One conversation thread that came up more than once — though not always at the center of the room — was the situation facing Independent Service Organizations. ISOs operate with workflows and business models that don't always fit neatly into the assumptions built into most CMMS platforms, and there's a growing sense that the tools available to them don't fully address their needs.

Whether vendors move to close that gap remains to be seen. The ISO market presents real complexity, and the economics aren't always straightforward. But the frequency of these conversations suggests it's a space worth paying attention to, even if the path forward isn't yet clear.

AI: Practical Interest, Healthy Skepticism

Artificial intelligence was a consistent topic at this year's conference — but the tone was notably more grounded than in previous years. The early excitement around AI has given way to something more useful: a genuine effort to identify where it actually makes HTM operations better.

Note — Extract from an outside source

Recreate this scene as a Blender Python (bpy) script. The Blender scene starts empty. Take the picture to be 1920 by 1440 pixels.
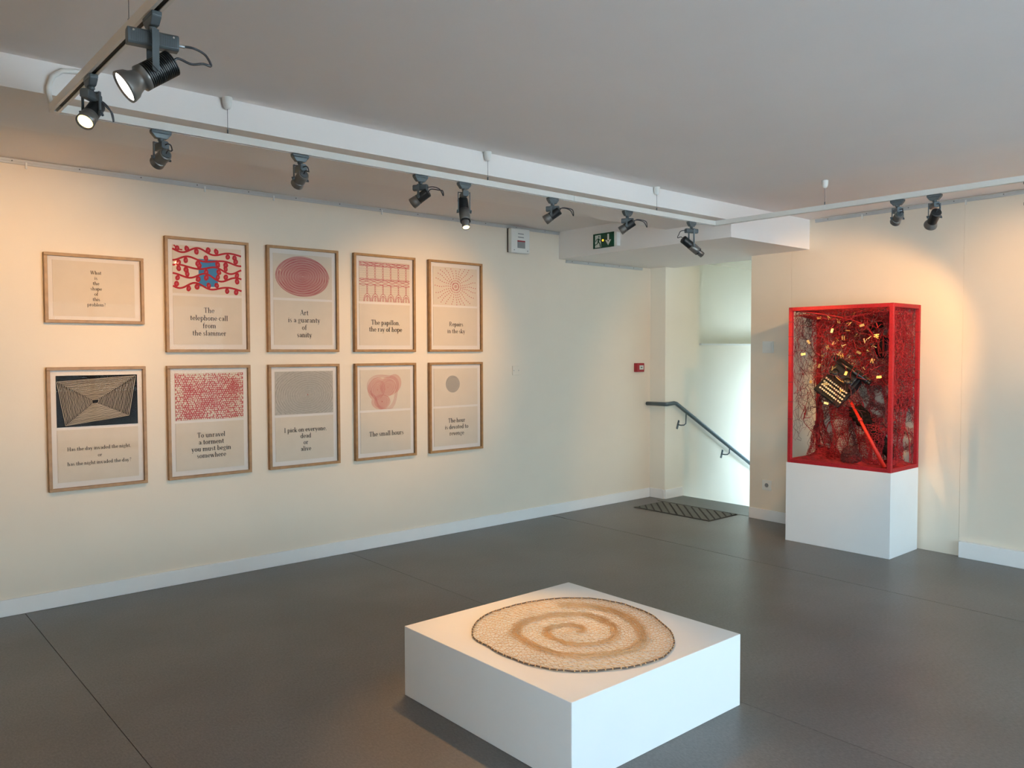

And in nearly every conversation, AI's most compelling use cases came back to data. That makes sense. AI is well-suited to the kind of work HTM departments find most time-consuming: sifting through large volumes of records, identifying patterns, surfacing relevant information at the right moment. Whether that's enriching asset data, helping technicians access historical repair information, or supporting capital planning decisions, the value proposition tends to be clearest when AI is handling the analytical heavy lifting that currently falls on people.

HTM professionals are open to AI becoming part of everyday operations — but they're holding it to a reasonable standard. It should solve a real problem, fit into existing workflows, and deliver results that are visible. That's not resistance to change; it's a pragmatic orientation that will ultimately push toward better implementations.

One area generating particular interest is the evolution from predictive maintenance to something more like evidence-based decision support — where AI can bring together maintenance history, service costs, failure patterns, and asset performance data to help teams make faster, better-informed decisions. The goal isn't to replace the maintenance team's judgment; it's to reduce the analytical burden required to exercise that judgment well.

Where the Industry Is Headed

Perhaps the most telling signal from this year's conference wasn't any specific technology or topic. It was the maturity of the people in the room.

Many of the HTM leaders we spoke with have already navigated the foundational challenges — standardizing processes, building out their asset inventories, establishing reliable workflows. They've reached a level of operational maturity that allows them to ask a different set of questions. Not "how do we get our program off the ground?" but "how do we get meaningfully better from here?"

That shift opens the door to a more strategic conversation about how technology — including AI — can serve as a multiplier for the work HTM teams are already doing well. The organizations leaning into that question thoughtfully, starting with clear problems and grounding their technology decisions in operational reality, are the ones positioned to see the most meaningful progress.

We came away from this year's conference with a renewed appreciation for the rigor and expertise of this community — and a clear sense of the problems worth solving together.